==== SOURCE MATERIAL

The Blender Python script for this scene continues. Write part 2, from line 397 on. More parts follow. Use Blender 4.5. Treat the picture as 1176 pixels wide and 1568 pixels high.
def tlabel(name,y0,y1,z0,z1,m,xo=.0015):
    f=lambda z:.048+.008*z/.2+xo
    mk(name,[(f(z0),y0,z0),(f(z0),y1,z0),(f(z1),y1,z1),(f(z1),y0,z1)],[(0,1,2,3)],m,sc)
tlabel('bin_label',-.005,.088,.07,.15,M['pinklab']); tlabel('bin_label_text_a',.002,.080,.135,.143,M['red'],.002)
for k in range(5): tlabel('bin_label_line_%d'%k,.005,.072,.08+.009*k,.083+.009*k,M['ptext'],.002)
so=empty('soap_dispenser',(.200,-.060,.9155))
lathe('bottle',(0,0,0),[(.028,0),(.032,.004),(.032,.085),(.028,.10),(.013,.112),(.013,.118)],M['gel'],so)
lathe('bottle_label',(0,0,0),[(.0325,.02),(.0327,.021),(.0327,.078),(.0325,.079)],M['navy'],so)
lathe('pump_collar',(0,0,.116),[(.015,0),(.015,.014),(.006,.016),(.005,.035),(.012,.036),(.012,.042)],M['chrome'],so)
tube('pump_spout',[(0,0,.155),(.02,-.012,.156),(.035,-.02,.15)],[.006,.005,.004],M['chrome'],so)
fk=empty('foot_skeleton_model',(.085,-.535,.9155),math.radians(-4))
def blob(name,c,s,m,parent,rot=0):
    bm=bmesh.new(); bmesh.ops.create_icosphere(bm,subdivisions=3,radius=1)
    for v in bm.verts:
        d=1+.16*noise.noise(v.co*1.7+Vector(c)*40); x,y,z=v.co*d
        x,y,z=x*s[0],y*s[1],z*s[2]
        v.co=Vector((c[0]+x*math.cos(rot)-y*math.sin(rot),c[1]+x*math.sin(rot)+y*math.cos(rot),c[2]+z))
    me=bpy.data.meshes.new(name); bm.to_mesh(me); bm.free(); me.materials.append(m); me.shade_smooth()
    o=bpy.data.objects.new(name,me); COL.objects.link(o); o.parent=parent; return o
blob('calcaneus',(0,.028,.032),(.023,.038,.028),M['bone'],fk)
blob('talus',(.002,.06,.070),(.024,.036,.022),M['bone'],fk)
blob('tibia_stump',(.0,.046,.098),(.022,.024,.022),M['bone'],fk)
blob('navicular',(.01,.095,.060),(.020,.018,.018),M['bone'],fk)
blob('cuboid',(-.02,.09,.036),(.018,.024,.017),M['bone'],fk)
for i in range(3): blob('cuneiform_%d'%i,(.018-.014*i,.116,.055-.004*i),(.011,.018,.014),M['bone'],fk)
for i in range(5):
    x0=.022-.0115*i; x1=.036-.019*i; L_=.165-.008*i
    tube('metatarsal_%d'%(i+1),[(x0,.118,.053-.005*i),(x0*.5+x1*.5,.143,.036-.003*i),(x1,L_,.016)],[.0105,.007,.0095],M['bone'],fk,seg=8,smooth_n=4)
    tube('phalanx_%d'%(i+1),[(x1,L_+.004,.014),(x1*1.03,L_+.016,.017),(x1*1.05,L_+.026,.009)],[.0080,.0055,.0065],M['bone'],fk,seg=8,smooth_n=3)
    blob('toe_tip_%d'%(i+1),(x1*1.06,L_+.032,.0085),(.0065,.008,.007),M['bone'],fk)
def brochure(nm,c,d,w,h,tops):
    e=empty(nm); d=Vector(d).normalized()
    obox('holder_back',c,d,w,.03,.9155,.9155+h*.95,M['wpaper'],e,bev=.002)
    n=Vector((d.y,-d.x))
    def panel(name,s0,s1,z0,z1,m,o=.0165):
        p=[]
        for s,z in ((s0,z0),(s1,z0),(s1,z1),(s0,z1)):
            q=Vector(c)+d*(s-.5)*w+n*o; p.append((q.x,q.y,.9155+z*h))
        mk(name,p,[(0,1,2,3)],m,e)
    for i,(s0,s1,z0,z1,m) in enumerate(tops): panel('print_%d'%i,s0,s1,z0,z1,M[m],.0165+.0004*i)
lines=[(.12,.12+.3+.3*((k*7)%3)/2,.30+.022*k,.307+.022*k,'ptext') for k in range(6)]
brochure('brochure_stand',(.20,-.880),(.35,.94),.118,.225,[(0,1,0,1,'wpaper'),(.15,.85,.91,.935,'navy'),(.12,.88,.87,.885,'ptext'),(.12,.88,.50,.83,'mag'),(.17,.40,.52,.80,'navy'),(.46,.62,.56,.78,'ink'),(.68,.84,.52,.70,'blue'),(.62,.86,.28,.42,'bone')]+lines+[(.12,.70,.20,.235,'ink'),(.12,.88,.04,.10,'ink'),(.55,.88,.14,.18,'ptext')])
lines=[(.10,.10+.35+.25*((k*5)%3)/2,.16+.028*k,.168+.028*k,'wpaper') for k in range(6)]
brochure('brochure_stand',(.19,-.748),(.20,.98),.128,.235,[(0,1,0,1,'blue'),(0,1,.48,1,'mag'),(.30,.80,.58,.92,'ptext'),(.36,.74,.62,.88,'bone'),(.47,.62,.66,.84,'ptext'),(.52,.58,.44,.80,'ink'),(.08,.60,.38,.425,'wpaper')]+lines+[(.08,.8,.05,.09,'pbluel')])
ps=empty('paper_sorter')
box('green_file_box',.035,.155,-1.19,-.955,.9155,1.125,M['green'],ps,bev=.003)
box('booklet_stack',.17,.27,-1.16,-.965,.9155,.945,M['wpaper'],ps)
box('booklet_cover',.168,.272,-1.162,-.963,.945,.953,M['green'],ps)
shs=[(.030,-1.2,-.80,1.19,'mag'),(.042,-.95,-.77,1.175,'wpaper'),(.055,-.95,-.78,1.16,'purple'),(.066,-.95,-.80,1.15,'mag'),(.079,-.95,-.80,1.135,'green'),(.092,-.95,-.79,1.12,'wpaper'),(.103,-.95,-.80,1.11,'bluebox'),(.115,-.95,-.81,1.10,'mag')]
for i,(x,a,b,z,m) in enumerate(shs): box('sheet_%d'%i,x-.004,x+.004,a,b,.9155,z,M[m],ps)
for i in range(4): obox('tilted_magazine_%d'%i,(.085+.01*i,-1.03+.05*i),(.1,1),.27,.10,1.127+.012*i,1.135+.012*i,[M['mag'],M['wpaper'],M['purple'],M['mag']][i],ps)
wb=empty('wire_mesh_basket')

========

JOB: Write out the whole listing exactly.

WRITTEN RESPONSE:
The Blender Python script for this scene continues. Write part 2, from line 397 on. More parts follow. Use Blender 4.5. Treat the picture as 1176 pixels wide and 1568 pixels high.
def tlabel(name,y0,y1,z0,z1,m,xo=.0015):
    f=lambda z:.048+.008*z/.2+xo
    mk(name,[(f(z0),y0,z0),(f(z0),y1,z0),(f(z1),y1,z1),(f(z1),y0,z1)],[(0,1,2,3)],m,sc)
tlabel('bin_label',-.005,.088,.07,.15,M['pinklab']); tlabel('bin_label_text_a',.002,.080,.135,.143,M['red'],.002)
for k in range(5): tlabel('bin_label_line_%d'%k,.005,.072,.08+.009*k,.083+.009*k,M['ptext'],.002)
so=empty('soap_dispenser',(.200,-.060,.9155))
lathe('bottle',(0,0,0),[(.028,0),(.032,.004),(.032,.085),(.028,.10),(.013,.112),(.013,.118)],M['gel'],so)
lathe('bottle_label',(0,0,0),[(.0325,.02),(.0327,.021),(.0327,.078),(.0325,.079)],M['navy'],so)
lathe('pump_collar',(0,0,.116),[(.015,0),(.015,.014),(.006,.016),(.005,.035),(.012,.036),(.012,.042)],M['chrome'],so)
tube('pump_spout',[(0,0,.155),(.02,-.012,.156),(.035,-.02,.15)],[.006,.005,.004],M['chrome'],so)
fk=empty('foot_skeleton_model',(.085,-.535,.9155),math.radians(-4))
def blob(name,c,s,m,parent,rot=0):
    bm=bmesh.new(); bmesh.ops.create_icosphere(bm,subdivisions=3,radius=1)
    for v in bm.verts:
        d=1+.16*noise.noise(v.co*1.7+Vector(c)*40); x,y,z=v.co*d
        x,y,z=x*s[0],y*s[1],z*s[2]
        v.co=Vector((c[0]+x*math.cos(rot)-y*math.sin(rot),c[1]+x*math.sin(rot)+y*math.cos(rot),c[2]+z))
    me=bpy.data.meshes.new(name); bm.to_mesh(me); bm.free(); me.materials.append(m); me.shade_smooth()
    o=bpy.data.objects.new(name,me); COL.objects.link(o); o.parent=parent; return o
blob('calcaneus',(0,.028,.032),(.023,.038,.028),M['bone'],fk)
blob('talus',(.002,.06,.070),(.024,.036,.022),M['bone'],fk)
blob('tibia_stump',(.0,.046,.098),(.022,.024,.022),M['bone'],fk)
blob('navicular',(.01,.095,.060),(.020,.018,.018),M['bone'],fk)
blob('cuboid',(-.02,.09,.036),(.018,.024,.017),M['bone'],fk)
for i in range(3): blob('cuneiform_%d'%i,(.018-.014*i,.116,.055-.004*i),(.011,.018,.014),M['bone'],fk)
for i in range(5):
    x0=.022-.0115*i; x1=.036-.019*i; L_=.165-.008*i
    tube('metatarsal_%d'%(i+1),[(x0,.118,.053-.005*i),(x0*.5+x1*.5,.143,.036-.003*i),(x1,L_,.016)],[.0105,.007,.0095],M['bone'],fk,seg=8,smooth_n=4)
    tube('phalanx_%d'%(i+1),[(x1,L_+.004,.014),(x1*1.03,L_+.016,.017),(x1*1.05,L_+.026,.009)],[.0080,.0055,.0065],M['bone'],fk,seg=8,smooth_n=3)
    blob('toe_tip_%d'%(i+1),(x1*1.06,L_+.032,.0085),(.0065,.008,.007),M['bone'],fk)
def brochure(nm,c,d,w,h,tops):
    e=empty(nm); d=Vector(d).normalized()
    obox('holder_back',c,d,w,.03,.9155,.9155+h*.95,M['wpaper'],e,bev=.002)
    n=Vector((d.y,-d.x))
    def panel(name,s0,s1,z0,z1,m,o=.0165):
        p=[]
        for s,z in ((s0,z0),(s1,z0),(s1,z1),(s0,z1)):
            q=Vector(c)+d*(s-.5)*w+n*o; p.append((q.x,q.y,.9155+z*h))
        mk(name,p,[(0,1,2,3)],m,e)
    for i,(s0,s1,z0,z1,m) in enumerate(tops): panel('print_%d'%i,s0,s1,z0,z1,M[m],.0165+.0004*i)
lines=[(.12,.12+.3+.3*((k*7)%3)/2,.30+.022*k,.307+.022*k,'ptext') for k in range(6)]
brochure('brochure_stand',(.20,-.880),(.35,.94),.118,.225,[(0,1,0,1,'wpaper'),(.15,.85,.91,.935,'navy'),(.12,.88,.87,.885,'ptext'),(.12,.88,.50,.83,'mag'),(.17,.40,.52,.80,'navy'),(.46,.62,.56,.78,'ink'),(.68,.84,.52,.70,'blue'),(.62,.86,.28,.42,'bone')]+lines+[(.12,.70,.20,.235,'ink'),(.12,.88,.04,.10,'ink'),(.55,.88,.14,.18,'ptext')])
lines=[(.10,.10+.35+.25*((k*5)%3)/2,.16+.028*k,.168+.028*k,'wpaper') for k in range(6)]
brochure('brochure_stand',(.19,-.748),(.20,.98),.128,.235,[(0,1,0,1,'blue'),(0,1,.48,1,'mag'),(.30,.80,.58,.92,'ptext'),(.36,.74,.62,.88,'bone'),(.47,.62,.66,.84,'ptext'),(.52,.58,.44,.80,'ink'),(.08,.60,.38,.425,'wpaper')]+lines+[(.08,.8,.05,.09,'pbluel')])
ps=empty('paper_sorter')
box('green_file_box',.035,.155,-1.19,-.955,.9155,1.125,M['green'],ps,bev=.003)
box('booklet_stack',.17,.27,-1.16,-.965,.9155,.945,M['wpaper'],ps)
box('booklet_cover',.168,.272,-1.162,-.963,.945,.953,M['green'],ps)
shs=[(.030,-1.2,-.80,1.19,'mag'),(.042,-.95,-.77,1.175,'wpaper'),(.055,-.95,-.78,1.16,'purple'),(.066,-.95,-.80,1.15,'mag'),(.079,-.95,-.80,1.135,'green'),(.092,-.95,-.79,1.12,'wpaper'),(.103,-.95,-.80,1.11,'bluebox'),(.115,-.95,-.81,1.10,'mag')]
for i,(x,a,b,z,m) in enumerate(shs): box('sheet_%d'%i,x-.004,x+.004,a,b,.9155,z,M[m],ps)
for i in range(4): obox('tilted_magazine_%d'%i,(.085+.01*i,-1.03+.05*i),(.1,1),.27,.10,1.127+.012*i,1.135+.012*i,[M['mag'],M['wpaper'],M['purple'],M['mag']][i],ps)
wb=empty('wire_mesh_basket')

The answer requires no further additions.